• Your task: Write out the complete material exactly as it stands.
———
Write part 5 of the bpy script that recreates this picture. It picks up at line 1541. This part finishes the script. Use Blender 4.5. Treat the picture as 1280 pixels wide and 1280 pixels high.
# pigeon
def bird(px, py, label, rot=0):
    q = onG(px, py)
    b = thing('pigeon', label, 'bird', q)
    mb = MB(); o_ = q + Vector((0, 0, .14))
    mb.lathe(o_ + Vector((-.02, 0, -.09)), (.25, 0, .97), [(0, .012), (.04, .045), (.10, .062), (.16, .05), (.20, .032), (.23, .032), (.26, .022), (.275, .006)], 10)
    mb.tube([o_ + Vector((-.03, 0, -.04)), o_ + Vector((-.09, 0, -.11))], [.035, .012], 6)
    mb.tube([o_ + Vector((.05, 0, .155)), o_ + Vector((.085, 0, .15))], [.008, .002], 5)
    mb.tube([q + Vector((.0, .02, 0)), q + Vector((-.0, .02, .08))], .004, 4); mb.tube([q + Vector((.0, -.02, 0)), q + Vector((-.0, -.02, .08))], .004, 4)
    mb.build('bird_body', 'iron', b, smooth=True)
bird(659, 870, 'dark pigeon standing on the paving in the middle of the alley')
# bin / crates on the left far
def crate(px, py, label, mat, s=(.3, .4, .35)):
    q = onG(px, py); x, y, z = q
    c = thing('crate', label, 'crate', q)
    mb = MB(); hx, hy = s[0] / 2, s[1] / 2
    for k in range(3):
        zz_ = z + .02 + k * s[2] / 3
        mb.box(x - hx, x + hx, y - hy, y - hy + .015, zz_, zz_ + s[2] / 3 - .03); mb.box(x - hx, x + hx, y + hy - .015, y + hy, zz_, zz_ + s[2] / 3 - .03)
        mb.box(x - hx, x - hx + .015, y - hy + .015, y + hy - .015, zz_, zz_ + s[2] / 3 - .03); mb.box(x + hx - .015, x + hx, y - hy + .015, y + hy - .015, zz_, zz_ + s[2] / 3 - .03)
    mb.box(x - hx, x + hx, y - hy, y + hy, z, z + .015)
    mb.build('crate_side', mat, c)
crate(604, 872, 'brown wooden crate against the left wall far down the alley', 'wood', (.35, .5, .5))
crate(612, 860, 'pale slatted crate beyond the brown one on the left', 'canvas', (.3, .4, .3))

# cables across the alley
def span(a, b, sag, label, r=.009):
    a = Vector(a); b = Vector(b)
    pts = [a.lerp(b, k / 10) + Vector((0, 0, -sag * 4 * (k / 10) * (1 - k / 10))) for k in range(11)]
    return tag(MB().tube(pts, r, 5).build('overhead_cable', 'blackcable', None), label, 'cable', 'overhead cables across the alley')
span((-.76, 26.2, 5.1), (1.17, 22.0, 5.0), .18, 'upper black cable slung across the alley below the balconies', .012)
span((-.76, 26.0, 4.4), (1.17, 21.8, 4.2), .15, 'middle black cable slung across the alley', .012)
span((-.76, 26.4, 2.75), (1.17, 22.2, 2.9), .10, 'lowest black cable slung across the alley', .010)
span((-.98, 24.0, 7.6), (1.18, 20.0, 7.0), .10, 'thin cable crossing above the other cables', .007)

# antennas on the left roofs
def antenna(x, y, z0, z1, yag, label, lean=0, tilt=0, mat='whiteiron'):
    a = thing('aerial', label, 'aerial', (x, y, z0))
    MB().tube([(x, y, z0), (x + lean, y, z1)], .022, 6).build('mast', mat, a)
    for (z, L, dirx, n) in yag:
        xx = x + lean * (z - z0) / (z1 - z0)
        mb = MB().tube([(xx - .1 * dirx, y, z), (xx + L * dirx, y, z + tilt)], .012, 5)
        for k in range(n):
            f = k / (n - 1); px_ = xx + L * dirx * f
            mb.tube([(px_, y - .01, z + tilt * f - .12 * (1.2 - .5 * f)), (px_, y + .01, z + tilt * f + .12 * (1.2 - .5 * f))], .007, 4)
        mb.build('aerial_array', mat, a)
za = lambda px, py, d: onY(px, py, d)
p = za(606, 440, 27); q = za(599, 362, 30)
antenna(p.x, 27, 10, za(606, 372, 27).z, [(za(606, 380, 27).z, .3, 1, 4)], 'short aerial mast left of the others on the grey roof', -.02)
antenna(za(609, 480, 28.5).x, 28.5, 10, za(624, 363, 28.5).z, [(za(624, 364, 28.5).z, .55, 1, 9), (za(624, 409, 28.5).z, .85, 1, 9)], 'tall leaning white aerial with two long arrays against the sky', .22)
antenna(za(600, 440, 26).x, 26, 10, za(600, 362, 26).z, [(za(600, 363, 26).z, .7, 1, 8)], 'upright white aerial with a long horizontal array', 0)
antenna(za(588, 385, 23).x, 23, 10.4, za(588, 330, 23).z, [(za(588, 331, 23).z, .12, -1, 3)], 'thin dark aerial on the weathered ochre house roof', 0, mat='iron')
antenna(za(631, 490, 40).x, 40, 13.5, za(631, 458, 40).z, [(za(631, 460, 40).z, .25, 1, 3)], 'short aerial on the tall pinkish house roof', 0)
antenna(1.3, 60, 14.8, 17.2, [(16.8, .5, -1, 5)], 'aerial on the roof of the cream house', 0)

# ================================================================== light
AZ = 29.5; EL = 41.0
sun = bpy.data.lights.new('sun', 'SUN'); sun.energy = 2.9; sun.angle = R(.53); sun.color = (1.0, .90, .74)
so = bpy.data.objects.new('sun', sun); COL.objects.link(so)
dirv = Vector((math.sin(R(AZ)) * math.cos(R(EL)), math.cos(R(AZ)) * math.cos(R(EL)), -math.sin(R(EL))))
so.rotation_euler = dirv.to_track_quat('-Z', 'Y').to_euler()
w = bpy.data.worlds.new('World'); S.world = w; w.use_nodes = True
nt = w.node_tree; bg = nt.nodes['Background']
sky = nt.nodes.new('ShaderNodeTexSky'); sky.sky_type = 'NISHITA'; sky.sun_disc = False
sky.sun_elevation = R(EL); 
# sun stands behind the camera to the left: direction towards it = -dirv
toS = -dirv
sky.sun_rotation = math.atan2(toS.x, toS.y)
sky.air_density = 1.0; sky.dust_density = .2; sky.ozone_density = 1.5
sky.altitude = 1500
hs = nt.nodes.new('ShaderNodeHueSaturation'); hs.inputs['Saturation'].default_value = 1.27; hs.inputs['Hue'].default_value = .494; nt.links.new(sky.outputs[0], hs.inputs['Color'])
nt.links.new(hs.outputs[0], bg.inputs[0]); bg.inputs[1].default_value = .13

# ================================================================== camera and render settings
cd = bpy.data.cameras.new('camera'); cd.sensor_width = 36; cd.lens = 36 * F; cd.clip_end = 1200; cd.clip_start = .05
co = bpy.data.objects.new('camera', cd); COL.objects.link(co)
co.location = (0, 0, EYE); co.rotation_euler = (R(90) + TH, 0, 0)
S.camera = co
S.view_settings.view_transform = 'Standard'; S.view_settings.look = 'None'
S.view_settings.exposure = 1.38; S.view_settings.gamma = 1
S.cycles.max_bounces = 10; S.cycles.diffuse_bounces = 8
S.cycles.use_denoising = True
———
• Answer to the task:
Write part 5 of the bpy script that recreates this picture. It picks up at line 1541. This part finishes the script. Use Blender 4.5. Treat the picture as 1280 pixels wide and 1280 pixels high.
# pigeon
def bird(px, py, label, rot=0):
    q = onG(px, py)
    b = thing('pigeon', label, 'bird', q)
    mb = MB(); o_ = q + Vector((0, 0, .14))
    mb.lathe(o_ + Vector((-.02, 0, -.09)), (.25, 0, .97), [(0, .012), (.04, .045), (.10, .062), (.16, .05), (.20, .032), (.23, .032), (.26, .022), (.275, .006)], 10)
    mb.tube([o_ + Vector((-.03, 0, -.04)), o_ + Vector((-.09, 0, -.11))], [.035, .012], 6)
    mb.tube([o_ + Vector((.05, 0, .155)), o_ + Vector((.085, 0, .15))], [.008, .002], 5)
    mb.tube([q + Vector((.0, .02, 0)), q + Vector((-.0, .02, .08))], .004, 4); mb.tube([q + Vector((.0, -.02, 0)), q + Vector((-.0, -.02, .08))], .004, 4)
    mb.build('bird_body', 'iron', b, smooth=True)
bird(659, 870, 'dark pigeon standing on the paving in the middle of the alley')
# bin / crates on the left far
def crate(px, py, label, mat, s=(.3, .4, .35)):
    q = onG(px, py); x, y, z = q
    c = thing('crate', label, 'crate', q)
    mb = MB(); hx, hy = s[0] / 2, s[1] / 2
    for k in range(3):
        zz_ = z + .02 + k * s[2] / 3
        mb.box(x - hx, x + hx, y - hy, y - hy + .015, zz_, zz_ + s[2] / 3 - .03); mb.box(x - hx, x + hx, y + hy - .015, y + hy, zz_, zz_ + s[2] / 3 - .03)
        mb.box(x - hx, x - hx + .015, y - hy + .015, y + hy - .015, zz_, zz_ + s[2] / 3 - .03); mb.box(x + hx - .015, x + hx, y - hy + .015, y + hy - .015, zz_, zz_ + s[2] / 3 - .03)
    mb.box(x - hx, x + hx, y - hy, y + hy, z, z + .015)
    mb.build('crate_side', mat, c)
crate(604, 872, 'brown wooden crate against the left wall far down the alley', 'wood', (.35, .5, .5))
crate(612, 860, 'pale slatted crate beyond the brown one on the left', 'canvas', (.3, .4, .3))

# cables across the alley
def span(a, b, sag, label, r=.009):
    a = Vector(a); b = Vector(b)
    pts = [a.lerp(b, k / 10) + Vector((0, 0, -sag * 4 * (k / 10) * (1 - k / 10))) for k in range(11)]
    return tag(MB().tube(pts, r, 5).build('overhead_cable', 'blackcable', None), label, 'cable', 'overhead cables across the alley')
span((-.76, 26.2, 5.1), (1.17, 22.0, 5.0), .18, 'upper black cable slung across the alley below the balconies', .012)
span((-.76, 26.0, 4.4), (1.17, 21.8, 4.2), .15, 'middle black cable slung across the alley', .012)
span((-.76, 26.4, 2.75), (1.17, 22.2, 2.9), .10, 'lowest black cable slung across the alley', .010)
span((-.98, 24.0, 7.6), (1.18, 20.0, 7.0), .10, 'thin cable crossing above the other cables', .007)

# antennas on the left roofs
def antenna(x, y, z0, z1, yag, label, lean=0, tilt=0, mat='whiteiron'):
    a = thing('aerial', label, 'aerial', (x, y, z0))
    MB().tube([(x, y, z0), (x + lean, y, z1)], .022, 6).build('mast', mat, a)
    for (z, L, dirx, n) in yag:
        xx = x + lean * (z - z0) / (z1 - z0)
        mb = MB().tube([(xx - .1 * dirx, y, z), (xx + L * dirx, y, z + tilt)], .012, 5)
        for k in range(n):
            f = k / (n - 1); px_ = xx + L * dirx * f
            mb.tube([(px_, y - .01, z + tilt * f - .12 * (1.2 - .5 * f)), (px_, y + .01, z + tilt * f + .12 * (1.2 - .5 * f))], .007, 4)
        mb.build('aerial_array', mat, a)
za = lambda px, py, d: onY(px, py, d)
p = za(606, 440, 27); q = za(599, 362, 30)
antenna(p.x, 27, 10, za(606, 372, 27).z, [(za(606, 380, 27).z, .3, 1, 4)], 'short aerial mast left of the others on the grey roof', -.02)
antenna(za(609, 480, 28.5).x, 28.5, 10, za(624, 363, 28.5).z, [(za(624, 364, 28.5).z, .55, 1, 9), (za(624, 409, 28.5).z, .85, 1, 9)], 'tall leaning white aerial with two long arrays against the sky', .22)
antenna(za(600, 440, 26).x, 26, 10, za(600, 362, 26).z, [(za(600, 363, 26).z, .7, 1, 8)], 'upright white aerial with a long horizontal array', 0)
antenna(za(588, 385, 23).x, 23, 10.4, za(588, 330, 23).z, [(za(588, 331, 23).z, .12, -1, 3)], 'thin dark aerial on the weathered ochre house roof', 0, mat='iron')
antenna(za(631, 490, 40).x, 40, 13.5, za(631, 458, 40).z, [(za(631, 460, 40).z, .25, 1, 3)], 'short aerial on the tall pinkish house roof', 0)
antenna(1.3, 60, 14.8, 17.2, [(16.8, .5, -1, 5)], 'aerial on the roof of the cream house', 0)

# ================================================================== light
AZ = 29.5; EL = 41.0
sun = bpy.data.lights.new('sun', 'SUN'); sun.energy = 2.9; sun.angle = R(.53); sun.color = (1.0, .90, .74)
so = bpy.data.objects.new('sun', sun); COL.objects.link(so)
dirv = Vector((math.sin(R(AZ)) * math.cos(R(EL)), math.cos(R(AZ)) * math.cos(R(EL)), -math.sin(R(EL))))
so.rotation_euler = dirv.to_track_quat('-Z', 'Y').to_euler()
w = bpy.data.worlds.new('World'); S.world = w; w.use_nodes = True
nt = w.node_tree; bg = nt.nodes['Background']
sky = nt.nodes.new('ShaderNodeTexSky'); sky.sky_type = 'NISHITA'; sky.sun_disc = False
sky.sun_elevation = R(EL); 
# sun stands behind the camera to the left: direction towards it = -dirv
toS = -dirv
sky.sun_rotation = math.atan2(toS.x, toS.y)
sky.air_density = 1.0; sky.dust_density = .2; sky.ozone_density = 1.5
sky.altitude = 1500
hs = nt.nodes.new('ShaderNodeHueSaturation'); hs.inputs['Saturation'].default_value = 1.27; hs.inputs['Hue'].default_value = .494; nt.links.new(sky.outputs[0], hs.inputs['Color'])
nt.links.new(hs.outputs[0], bg.inputs[0]); bg.inputs[1].default_value = .13

# ================================================================== camera and render settings
cd = bpy.data.cameras.new('camera'); cd.sensor_width = 36; cd.lens = 36 * F; cd.clip_end = 1200; cd.clip_start = .05
co = bpy.data.objects.new('camera', cd); COL.objects.link(co)
co.location = (0, 0, EYE); co.rotation_euler = (R(90) + TH, 0, 0)
S.camera = co
S.view_settings.view_transform = 'Standard'; S.view_settings.look = 'None'
S.view_settings.exposure = 1.38; S.view_settings.gamma = 1
S.cycles.max_bounces = 10; S.cycles.diffuse_bounces = 8
S.cycles.use_denoising = True